Students for Climate Justice Workshop: Developing a Collective Platform for Change How do we build a climate justice movement that is reflective of the diversity of this country? Join members of Sunrise Movement - a national, youth-led movement to stop climate change and create millions of good jobs in the process - for a workshop on creating equitable and just movements. The workshop is designed to give participants the skills necessary to be effective leaders in the movement for climate justice. Topics will include: principles of the Environmental Justice movement, building just partnerships, democratic organizing, equitable recruitement and base-building, and the technique of storytelling and resonating.

 

What is Climate Justice?

Everyone has a right to a healthy climate, but disenfranchised communities often bear the brunt of environmental and climatic burdens.

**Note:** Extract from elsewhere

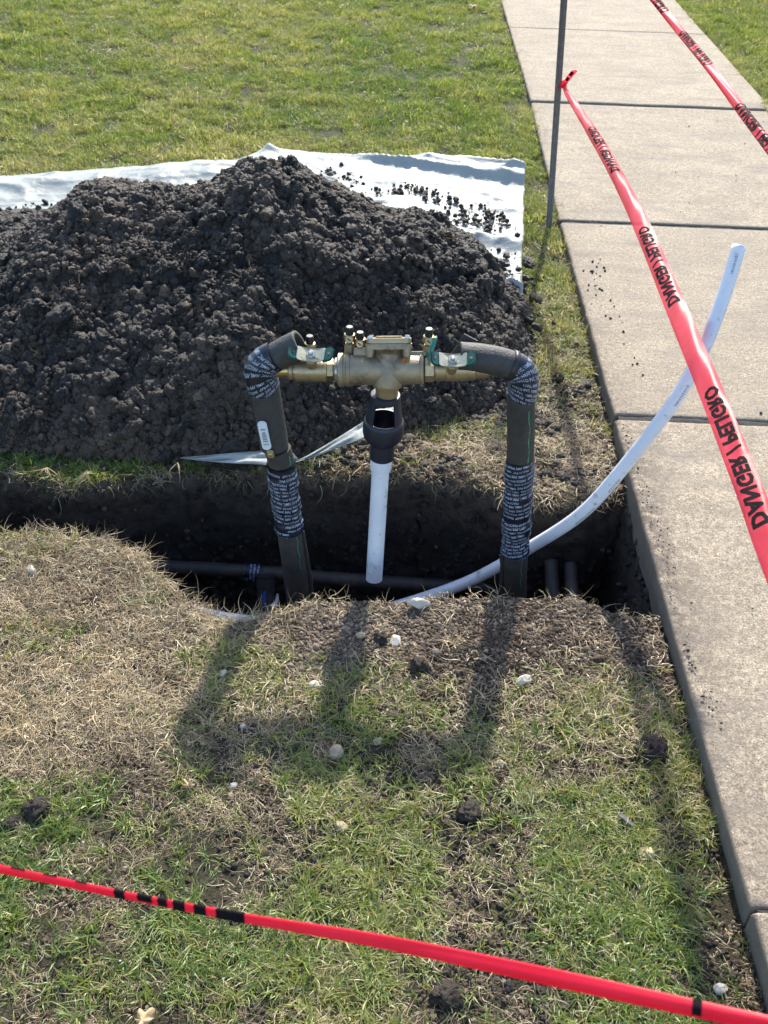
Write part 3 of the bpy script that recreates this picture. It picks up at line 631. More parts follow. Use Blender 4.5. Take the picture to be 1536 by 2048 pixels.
# soil strewn in a broken line over the right half of the sheet
r_ = np.random.RandomState(33); xs_, ys_ = [], []
for ch, nn in (([(640, 340), (700, 357), (760, 385), (820, 374), (870, 396), (930, 408), (985, 424), (1018, 450)], 600), ([(860, 430), (905, 425), (950, 432), (985, 455)], 260), ([(960, 560), (1000, 575), (1040, 600)], 140)):
    for _ in range(nn):
        i = r_.randint(len(ch)-1); f_ = r_.rand(); c = at(ch[i][0]*(1-f_)+ch[i+1][0]*f_, ch[i][1]*(1-f_)+ch[i+1][1]*f_, .02); cl = math.sin(i*2.1+f_*5)
        if cl < -.35 and r_.rand() < .7: continue
        xs_.append(c.x+r_.randn()*.018); ys_.append(c.y+r_.randn()*.035)
x = np.array(xs_); y = np.array(ys_); k = (pile_h(x, y) < .004) & (x < .57); x, y = x[k], y[k]; s = .0010+.0080*r_.rand(len(x))**4
lumps('sheet_soil', x, y, gz(x, y)+.045+s*.3, s, C_small, 8, 34, np.full(len(x), .1), label='dark soil crumbs strewn over the right half of the plastic sheet', cat='soil')
# trench: crumbs on floor and far ledge
n = 4200; x = r_.uniform(-1.3, .66, n); y = r_.uniform(1.7, 2.25, n); k = inside(x, y); x, y = x[k], y[k]; s = .003+.010*r_.rand(len(x))**3
lumps('trench_soil', x, y, FLOOR+.02+.02*fbm(x, y, 0, sc=7, oc=3, s=71)+s*.2, s, C_small, 8, 9, np.full(len(x), .05), label='loose dark crumbs on the trench floor', cat='soil')
# crumbs stuck on the far trench wall
n = 8000; q = r_.randint(0, len(OUT), n); q = q[(OUT[q, 1] > 2.05) & (OUT[q, 0] < .66) | (OUT[q, 0] > .66)]; lv = r_.randint(1, NL-2, len(q)); P = TW.reshape(len(OUT), NL, 3)[q, lv]; s = .0018+.0075*r_.rand(len(q))**4
lumps('wall_crumbs', P[:, 0], P[:, 1], P[:, 2], s, C_small, 8, 12, np.where(r_.rand(len(q)) > .96, .8, .04), label='dark soil crumbs on the trench wall', cat='soil')

# ------------------------------------------------------------------ near bank: dry brown crumbs
def free_ground(x, y, slabm=.0):
    return (~inside(x, y)) & (x < SWX-.004) & (pile_h(x, y) < .006)
n = 170000; x = r_.uniform(-.75, .65, n); y = r_.uniform(1.25, 1.78, n)
wgt = sstep(1.36, 1.58, y+.06*fbm(x, y, 0, sc=6, oc=3, s=33))*sstep(-.42, -.22, x)
wgt = np.maximum(wgt, .35*sstep(.1, .3, fbm(x, y, 0, sc=9, oc=3, s=34)))
k = free_ground(x, y) & (r_.rand(n) < wgt*.85); x, y = x[k], y[k]; s = .0007+.0036*r_.rand(len(x))**3+.0045*(r_.rand(len(x)) > .985)*r_.rand(len(x))
colv = np.clip(.0+.3*fbm(x, y, 0, sc=8, oc=2, s=35)+.6*(r_.rand(len(x)) > .95)+.45*r_.rand(len(x))**2, 0, 1)
lumps('dry_soil', x, y, gz(x, y)+s*.35, s, C_dry, 6, 14, colv, label='crumbly brown dry soil on the near bank of the trench', cat='soil')
n = 70000; x = r_.uniform(-1.25, .65, n); y = r_.uniform(.60, 1.95, n)
wgt = .30+.7*sstep(-.05, .25, fbm(x, y, 0, sc=6.5, oc=3, s=36)); k = free_ground(x, y) & (r_.rand(n) < wgt*.75); x, y = x[k], y[k]; s = .0010+.0040*r_.rand(len(x))**3
dk = np.clip(.0+.5*r_.rand(len(x))**3, 0, 1)
lumps('lawn_soil_crumbs', x, y, gz(x, y)+s*.3, s, C_dry, 6, 15, dk, label='soil crumbs showing between the grass of the near lawn', cat='soil')
n = 26000; x = r_.uniform(-1.25, .65, n); y = r_.uniform(.60, 1.72, n)
wgt = sstep(-.02, .3, fbm(x, y, 0, sc=5, oc=3, s=37)); k = free_ground(x, y) & (r_.rand(n) < wgt*.7); x, y = x[k], y[k]; s = .0013+.0045*r_.rand(len(x))**3
lumps('dark_soil_crumbs', x, y, gz(x, y)+s*.3, s, C_small, 8, 16, np.full(len(x), .25), label='dark soil crumbs dropped on the near lawn', cat='soil')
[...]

Too often, communities who have contributed the least to climate change are being hit the "first and worst" by its impacts. In essence, the movement for climate justice wants all communities, starting with those that have been disenfranchised from policy and decision-making processes, including youth, people of color, and indigenous communities, among others, to have a voice in these processes which impact them and the climate.

Climate justice calls for a Just Transition where we re-examine our consumption of everythign from goods and food to energy and water and move to cleaner, more equitable, healthier, and prosperous ways of life. Climate Justice inspires us to ask: 'How can we move into a relationship with our planet and people that is more ecologically wise and socially equitable?'

 

*Selected presentations are re-broadcast from National Bioneers Conference 2019.